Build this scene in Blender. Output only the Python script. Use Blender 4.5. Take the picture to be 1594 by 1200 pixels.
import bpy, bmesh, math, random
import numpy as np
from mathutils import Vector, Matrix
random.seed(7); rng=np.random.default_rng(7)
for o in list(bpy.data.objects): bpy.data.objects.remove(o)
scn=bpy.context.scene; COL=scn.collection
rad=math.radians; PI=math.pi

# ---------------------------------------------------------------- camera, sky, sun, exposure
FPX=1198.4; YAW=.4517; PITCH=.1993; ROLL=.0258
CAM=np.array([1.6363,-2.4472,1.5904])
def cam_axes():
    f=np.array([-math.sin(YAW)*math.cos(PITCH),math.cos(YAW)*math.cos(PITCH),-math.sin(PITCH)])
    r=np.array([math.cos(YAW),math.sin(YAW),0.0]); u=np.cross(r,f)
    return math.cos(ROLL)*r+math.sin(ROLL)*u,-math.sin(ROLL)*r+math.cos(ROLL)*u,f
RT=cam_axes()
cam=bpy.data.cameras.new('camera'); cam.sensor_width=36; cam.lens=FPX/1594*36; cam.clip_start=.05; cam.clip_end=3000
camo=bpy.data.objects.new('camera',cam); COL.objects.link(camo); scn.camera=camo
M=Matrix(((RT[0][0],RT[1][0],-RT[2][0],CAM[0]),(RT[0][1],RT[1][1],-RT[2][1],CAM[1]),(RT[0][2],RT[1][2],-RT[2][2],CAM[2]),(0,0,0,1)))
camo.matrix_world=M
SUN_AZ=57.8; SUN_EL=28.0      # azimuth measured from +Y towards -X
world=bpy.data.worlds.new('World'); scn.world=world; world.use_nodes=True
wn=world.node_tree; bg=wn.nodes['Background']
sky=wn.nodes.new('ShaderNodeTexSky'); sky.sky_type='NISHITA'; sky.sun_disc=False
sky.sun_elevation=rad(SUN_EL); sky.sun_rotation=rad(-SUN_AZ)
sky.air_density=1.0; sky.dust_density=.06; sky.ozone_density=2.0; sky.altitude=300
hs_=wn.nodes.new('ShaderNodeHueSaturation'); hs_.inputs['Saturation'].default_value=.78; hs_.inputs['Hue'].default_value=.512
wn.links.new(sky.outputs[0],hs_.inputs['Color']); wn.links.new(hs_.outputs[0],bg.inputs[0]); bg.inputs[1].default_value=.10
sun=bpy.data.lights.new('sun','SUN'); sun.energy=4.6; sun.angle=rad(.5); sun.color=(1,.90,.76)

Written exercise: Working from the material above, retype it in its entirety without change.

Answer to this problem:
Build this scene in Blender. Output only the Python script. Use Blender 4.5. Take the picture to be 1594 by 1200 pixels.
import bpy, bmesh, math, random
import numpy as np
from mathutils import Vector, Matrix
random.seed(7); rng=np.random.default_rng(7)
for o in list(bpy.data.objects): bpy.data.objects.remove(o)
scn=bpy.context.scene; COL=scn.collection
rad=math.radians; PI=math.pi

# ---------------------------------------------------------------- camera, sky, sun, exposure
FPX=1198.4; YAW=.4517; PITCH=.1993; ROLL=.0258
CAM=np.array([1.6363,-2.4472,1.5904])
def cam_axes():
    f=np.array([-math.sin(YAW)*math.cos(PITCH),math.cos(YAW)*math.cos(PITCH),-math.sin(PITCH)])
    r=np.array([math.cos(YAW),math.sin(YAW),0.0]); u=np.cross(r,f)
    return math.cos(ROLL)*r+math.sin(ROLL)*u,-math.sin(ROLL)*r+math.cos(ROLL)*u,f
RT=cam_axes()
cam=bpy.data.cameras.new('camera'); cam.sensor_width=36; cam.lens=FPX/1594*36; cam.clip_start=.05; cam.clip_end=3000
camo=bpy.data.objects.new('camera',cam); COL.objects.link(camo); scn.camera=camo
M=Matrix(((RT[0][0],RT[1][0],-RT[2][0],CAM[0]),(RT[0][1],RT[1][1],-RT[2][1],CAM[1]),(RT[0][2],RT[1][2],-RT[2][2],CAM[2]),(0,0,0,1)))
camo.matrix_world=M
SUN_AZ=57.8; SUN_EL=28.0      # azimuth measured from +Y towards -X
world=bpy.data.worlds.new('World'); scn.world=world; world.use_nodes=True
wn=world.node_tree; bg=wn.nodes['Background']
sky=wn.nodes.new('ShaderNodeTexSky'); sky.sky_type='NISHITA'; sky.sun_disc=False
sky.sun_elevation=rad(SUN_EL); sky.sun_rotation=rad(-SUN_AZ)
sky.air_density=1.0; sky.dust_density=.06; sky.ozone_density=2.0; sky.altitude=300
hs_=wn.nodes.new('ShaderNodeHueSaturation'); hs_.inputs['Saturation'].default_value=.78; hs_.inputs['Hue'].default_value=.512
wn.links.new(sky.outputs[0],hs_.inputs['Color']); wn.links.new(hs_.outputs[0],bg.inputs[0]); bg.inputs[1].default_value=.10
sun=bpy.data.lights.new('sun','SUN'); sun.energy=4.6; sun.angle=rad(.5); sun.color=(1,.90,.76)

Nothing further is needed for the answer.